Hace algunas semanas, en la selección que de The New York Times distribuye el diario Clarín, apareció una nota titulada “Antropólogos para asesorar a los militares”. Con ese tono de ir directo al grano que tiene el periodismo norteamericano, el texto –datado en Valle de Shabak, Afganistán– comenzaba diciendo: “Los paracaidistas estadounidenses se valen de lo que consideran una nueva arma de enorme importancia en las operaciones de contrainsurgencia en esta zona aislada del este de Afganistán: una antropóloga civil llamada Tracy”. Tracy (de quien no se menciona el apellido por “razones de seguridad”) integra el primer equipo de terreno humano, un programa experimental del Pentágono que asigna a antropólogos y otros especialistas en ciencias sociales a las divisiones de combate en Irak y Afganistán. En el párrafo siguiente, el coronel Martin Schwitzer, comandante de la 82ª División Aerotransportada, que trabaja con antropólogos, señala que “las operaciones de combate de la división se redujeron un 60 por ciento desde febrero, cuando llegaron los especialistas en ciencias sociales”. Para luego continuar, exultante: “Ahora los soldados pueden concentrarse más en mejorar el nivel de seguridad, la salud y la educación de la población”. Para terminar, ya casi en éxtasis: “Vemos las cosas desde una perspectiva humana, desde el punto de vista de las ciencias sociales”.

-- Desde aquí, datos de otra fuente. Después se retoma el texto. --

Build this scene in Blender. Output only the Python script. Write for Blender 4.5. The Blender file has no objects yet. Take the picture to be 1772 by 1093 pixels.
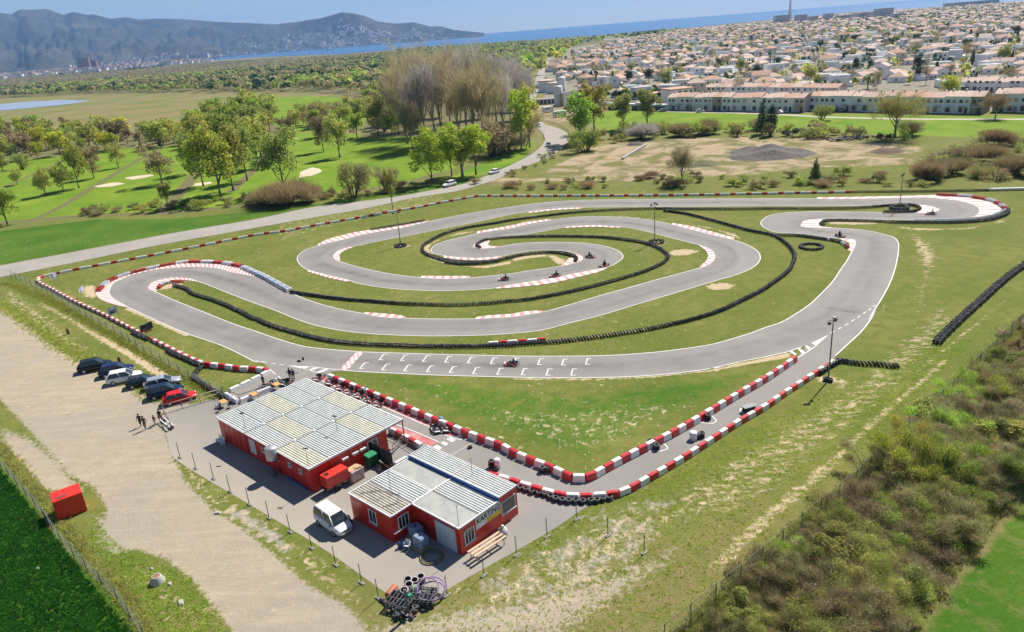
import bpy, bmesh, math, random
import numpy as np
from mathutils import Vector, Matrix, geometry
SC = bpy.context.scene
rnd = random.Random(7)
# ------------------------------------------------------------------ camera, sky, sun, exposure
CAMH = 41.26; FPX = 1290.0; PITCH = 0.3656; ROLL = 0.0779; PW, PH = 1772, 1093
_F = Vector((0, math.cos(PITCH), -math.sin(PITCH))); _R0 = Vector((1, 0, 0)); _U0 = _R0.cross(_F)
_R = math.cos(ROLL)*_R0 - math.sin(ROLL)*_U0; _U = math.sin(ROLL)*_R0 + math.cos(ROLL)*_U0
cam = bpy.data.cameras.new('camera'); camo = bpy.data.objects.new('camera', cam); SC.collection.objects.link(camo)
cam.sensor_fit = 'HORIZONTAL'; cam.sensor_width = 36.0; cam.lens = 36.0*FPX/PW
cam.clip_start = 0.5; cam.clip_end = 90000
camo.matrix_world = Matrix.Translation((0, 0, CAMH)) @ Matrix((_R, _U, -_F)).transposed().to_4x4()
SC.camera = camo
SUN_AZ, SUN_EL = math.radians(41), math.radians(50)
w = bpy.data.worlds.new("World"); SC.world = w; w.use_nodes = True
nt = w.node_tree; bg = nt.nodes['Background']; sky = nt.nodes.new('ShaderNodeTexSky'); sky.sky_type = 'NISHITA'
sky.sun_disc = False; sky.sun_elevation = SUN_EL; sky.sun_rotation = SUN_AZ; sky.altitude = 300
sky.air_density = 1.0; sky.dust_density = 0.0; sky.ozone_density = 4.0
nt.links.new(sky.outputs[0], bg.inputs[0]); bg.inputs[1].default_value = 0.058
sl = bpy.data.lights.new('sun', 'SUN'); sl.energy = 5.0; sl.angle = math.radians(0.5); sl.color = (1.0, 0.935, 0.83)
so = bpy.data.objects.new('sun', sl); SC.collection.objects.link(so)
sd = Vector((math.sin(SUN_AZ)*math.cos(SUN_EL), math.cos(SUN_AZ)*math.cos(SUN_EL), math.sin(SUN_EL)))
so.rotation_euler = sd.to_track_quat('Z', 'Y').to_euler()
SC.view_settings.view_transform = 'Standard'; SC.view_settings.look = 'None'
SC.view_settings.exposure = 0.68; SC.view_settings.gamma = 1.0
SC.cycles.max_bounces = 6; SC.cycles.transparent_max_bounces = 16; SC.cycles.volume_bounces = 0

# ------------------------------------------------------------------ photo pixel -> point on the ground
def ray(x, y):
    return (_F*FPX + _R*(x-PW/2) + _U*(PH/2-y)).normalized()
def P(x, y, z=0.0):
    d = ray(x, y); t = (z-CAMH)/d.z; return Vector((d.x*t, d.y*t, z))
def T(ox, oy, s, pts):
    return [(ox+a/s, oy+b/s) for a, b in pts]
def atdist(x, y, D):
    d = ray(x, y); h = math.hypot(d.x, d.y); return Vector((d.x/h*D, d.y/h*D, CAMH+D*d.z/h))
def mpp(p):   # metres per photo pixel at a point
    return max(1e-3, (p-Vector((0, 0, CAMH))).dot(_F))/FPX
c1 = lambda l: T(0, 400, 4, l)
c2 = lambda l: T(443, 320, 4, l)
c3 = lambda l: T(886, 320, 4, l)
c4 = lambda l: T(1329, 320, 4, l)
c5 = lambda l: T(443, 500, 4, l)
c6 = lambda l: T(886, 500, 4, l)
c7 = lambda l: T(1229, 500, 4, l)
c8 = lambda l: T(743, 680, 4, l)
def world(pts, z=0.0): return [P(x, y, z) for x, y in pts]
def catmull(pts, step=0.6, closed=False):
    n = len(pts); out = []
    rng_ = range(n if closed else n-1)
    for i in rng_:
        if closed: a, b, c, d = pts[(i-1) % n], pts[i], pts[(i+1) % n], pts[(i+2) % n]
        else: a, b, c, d = pts[max(i-1, 0)], pts[i], pts[i+1], pts[min(i+2, n-1)]
        L = (c-b).length; k = max(1, int(L/step))
        ta = (c-a)*0.5; tb = (d-b)*0.5
        la, lb = ta.length, tb.length
        if la > L: ta = ta*(L/la)
        if lb > L: tb = tb*(L/lb)
        for j in range(k):
            t = j/k; t2 = t*t; t3 = t2*t
            out.append((2*t3-3*t2+1)*b+(t3-2*t2+t)*ta+(-2*t3+3*t2)*c+(t3-t2)*tb)
    if not closed: out.append(pts[-1].copy())
    return out
def resample(pts, n=None, step=None):
    cum = [0]
    for a, b in zip(pts, pts[1:]): cum.append(cum[-1]+(b-a).length)
    L = cum[-1]
    if n is None: n = max(2, int(round(L/step))+1)
    out = []; j = 0
    for i in range(n):
        s = L*i/(n-1)
        while j < len(cum)-2 and cum[j+1] < s: j += 1
        d = cum[j+1]-cum[j]; t = 0 if d < 1e-9 else (s-cum[j])/d
        out.append(pts[j].lerp(pts[j+1], min(1, max(0, t))))
    return out

# ------------------------------------------------------------------ node helpers and materials
class NT:
    def __init__(s, name):
        s.m = bpy.data.materials.new(name); s.m.use_nodes = True; s.t = s.m.node_tree
        s.b = s.t.nodes['Principled BSDF']; s.out = s.t.nodes['Material Output']
    def n(s, typ, **kw):
        nd = s.t.nodes.new(typ)
        for k, v in kw.items():
            if k.startswith('_'): nd.inputs[k[1:]].default_value = v
            else: setattr(nd, k, v)
        return nd
    def l(s, a, b): s.t.links.new(a, b)
    def noise(s, scale, detail=4, rough=0.55, vec=None, dist=0):
        nd = s.n('ShaderNodeTexNoise'); nd.inputs['Scale'].default_value = scale
        nd.inputs['Detail'].default_value = detail; nd.inputs['Roughness'].default_value = rough
        nd.inputs['Distortion'].default_value = dist
        if vec is not None: s.l(vec, nd.inputs['Vector'])
        return nd.outputs['Fac']
    def math(s, op, a, b=None, clamp=False):
        nd = s.n('ShaderNodeMath', operation=op, use_clamp=clamp)
        for i, v in enumerate((a, b)):
            if v is None: continue
            if hasattr(v, 'node'): s.l(v, nd.inputs[i])
            else: nd.inputs[i].default_value = v
        return nd.outputs[0]
    def mix(s, f, a, b):
        nd = s.n('ShaderNodeMix', data_type='RGBA')
        for i, v in ((0, f), (6, a), (7, b)):
            if hasattr(v, 'node'): s.l(v, nd.inputs[i])
            else: nd.inputs[i].default_value = v if i == 0 else (*v, 1)
        return nd.outputs[2]
    def ramp(s, f, stops):
        nd = s.n('ShaderNodeValToRGB'); cr = nd.color_ramp
        while len(cr.elements) < len(stops): cr.elements.new(0.5)
        for e, (p, c) in zip(cr.elements, stops):
            e.position = p; e.color = (*c, 1) if len(c) == 3 else c
        s.l(f, nd.inputs[0]); return nd.outputs[0]
    def remap(s, v, a, b, c=0.0, d=1.0):
        nd = s.n('ShaderNodeMapRange'); s.l(v, nd.inputs[0])
        for i, x in enumerate((a, b, c, d)): nd.inputs[i+1].default_value = x
        return nd.outputs[0]
    def bump(s, h, strength=0.3, dist=0.05):
        nd = s.n('ShaderNodeBump'); nd.inputs['Strength'].default_value = strength; nd.inputs['Distance'].default_value = dist
        s.l(h, nd.inputs['Height']); s.l(nd.outputs[0], s.b.inputs['Normal'])
    def coords(s, kind='Object'): return s.n('ShaderNodeTexCoord').outputs[kind]
    def pos(s): return s.n('ShaderNodeNewGeometry').outputs['Position']
MATS = {}
def M(name, col, rough=0.6, metal=0.0, var=0.12, scale=3.0, spec=0.5, bump=0.0, coat=0.0, dirt=None, trans=0.0):
    """plain painted / solid surface with small tonal variation and grime"""
    if name in MATS: return MATS[name]
    k = NT(name); v = k.coords()
    nz = k.noise(scale, 5, 0.6, v); dk = tuple(c*(1-var*1.6) for c in col); lt = tuple(min(1, c*(1+var)) for c in col)
    c = k.mix(k.remap(nz, 0.3, 0.7), dk, lt)
    if dirt:
        n2 = k.noise(scale*0.35+0.4, 6, 0.7, v); c = k.mix(k.remap(n2, 0.5, 0.75, 0, dirt[0]), c, dirt[1])
    k.l(c, k.b.inputs['Base Color'])
    n3 = k.noise(scale*4, 3, 0.5, v); k.l(k.remap(n3, 0.3, 0.7, max(0.02, rough-0.08), min(1, rough+0.1)), k.b.inputs['Roughness'])
    k.b.inputs['Metallic'].default_value = metal; k.b.inputs['Specular IOR Level'].default_value = spec
    k.b.inputs['Coat Weight'].default_value = coat; k.b.inputs['Coat Roughness'].default_value = 0.05
    if trans: k.b.inputs['Alpha'].default_value = 1-trans
    if bump: k.bump(n3, bump, 0.02)
    MATS[name] = k.m; return k.m
def leafmat(name, cols, trans=0.5, rough=0.6, ovar=0.25):
    if name in MATS: return MATS[name]
    k = NT(name); isl = k.n('ShaderNodeNewGeometry').outputs['Random Per Island']
    c = k.ramp(isl, [(i/max(1, len(cols)-1), cc) for i, cc in enumerate(cols)])
    oi = k.n('ShaderNodeObjectInfo').outputs['Random']
    hs = k.n('ShaderNodeHueSaturation'); k.l(c, hs.inputs['Color'])
    k.l(k.remap(oi, 0, 1, 0.5-0.025, 0.5+0.02), hs.inputs['Hue'])
    r2 = k.math('FRACT', k.math('MULTIPLY', oi, 7.31)); k.l(k.remap(r2, 0, 1, 1-ovar, 1+ovar), hs.inputs['Value'])
    cl = k.noise(0.6, 3, 0.6, k.coords())
    hs2 = k.n('ShaderNodeHueSaturation'); k.l(hs.outputs[0], hs2.inputs['Color']); k.l(k.remap(cl, 0.3, 0.7, 0.75, 1.25), hs2.inputs['Value'])
    k.l(hs2.outputs[0], k.b.inputs['Base Color']); k.b.inputs['Roughness'].default_value = rough
    k.b.inputs['Specular IOR Level'].default_value = 0.25
    tr = k.n('ShaderNodeBsdfTranslucent'); k.l(hs2.outputs[0], tr.inputs[0])
    mx = k.n('ShaderNodeMixShader'); mx.inputs[0].default_value = trans
    k.l(k.b.outputs[0], mx.inputs[1]); k.l(tr.outputs[0], mx.inputs[2]); k.l(mx.outputs[0], k.out.inputs[0])
    MATS[name] = k.m; return k.m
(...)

Las declaraciones del coronel, y el artículo en general, tienen un tono exagerado, hiperbólico, casi humorístico: uno no puede dejar de pensar en Cha-cha-chá, en el gordo Casero disfrazado de militar carapintada formulando declaraciones surrealistas en clave marcial. Sin embargo, detrás del chiste (¿pero qué chiste?) vale la pena detenerse en la frase final del comandante, dicha por él en afirmativo, pero que debe ser reformulada como pregunta: ¿cuál es el punto de vista de la ciencias sociales?
Por supuesto que más adelante en el artículo, aparecen voces de protesta: “En el ámbito académico comenzaron a surgir críticas y califican al programa de ‘antropología mercenaria’”. La mención al ámbito académico remite a un sinfín de afirmaciones vacilantes. ¿Pertenece Tracy al ámbito académico? En principio, se diría que no. Pero para ser antropóloga, seguramente debe haberse graduado en alguna universidad. ¿No es eso ya pertenecer al ámbito académico? O en otros términos: ¿qué es el ámbito académico? ¿Cuáles son sus fronteras? ¿Sus límites?
La exageración no es buena consejera para el pensamiento crítico. Sin embargo, por debajo de esta historia risueña (¿pero qué tiene de risueña?) reaparece la pregunta por la relación entre las ciencias sociales y el control social. Las ciencias sociales siempre se debatieron en esa tensión irresuelta. Por un lado, la de formular un pensamiento riguroso que ayude a develar los mecanismos de dominación económicos, políticos y simbólicos. Pero a la vez, la de contribuir a un conocimiento más acabado del funcionamiento de lo social que termina favoreciendo los mecanismos estatales (y privados) de control sobre las poblaciones. Pero la tensión no opera como antagonismo entre, de un lado, el ámbito académico, y del otro las encuestas de marketing, es decir, entre un polo impoluto, entregado con fervor al pensamiento crítico, y del otro, la bastardización de ese saber bajo el modo de los estudios de mercado. Es cierto: las encuestas y los estudios de mercado son formidables aparatos de gerenciamiento (y luego de diseño y control) de los imaginarios sociales, los gustos, las opiniones y las percepciones de los diferentes grupos sociales. Esto ha sido mil veces dicho (aunque no por eso es menos verdadero). Mucho menos dicho, es que las ciencias sociales en su ámbito académico muchas veces incluyen también esta dimensión de la búsqueda de un orden, de un modelo explicativo unívoco, que termina convirtiendo al cientista social en un mero técnico estatal. ¿Y si Tracy en vez de ser la oveja descarriada del rebaño científico fuese su caso más extremo, su cara más trágica?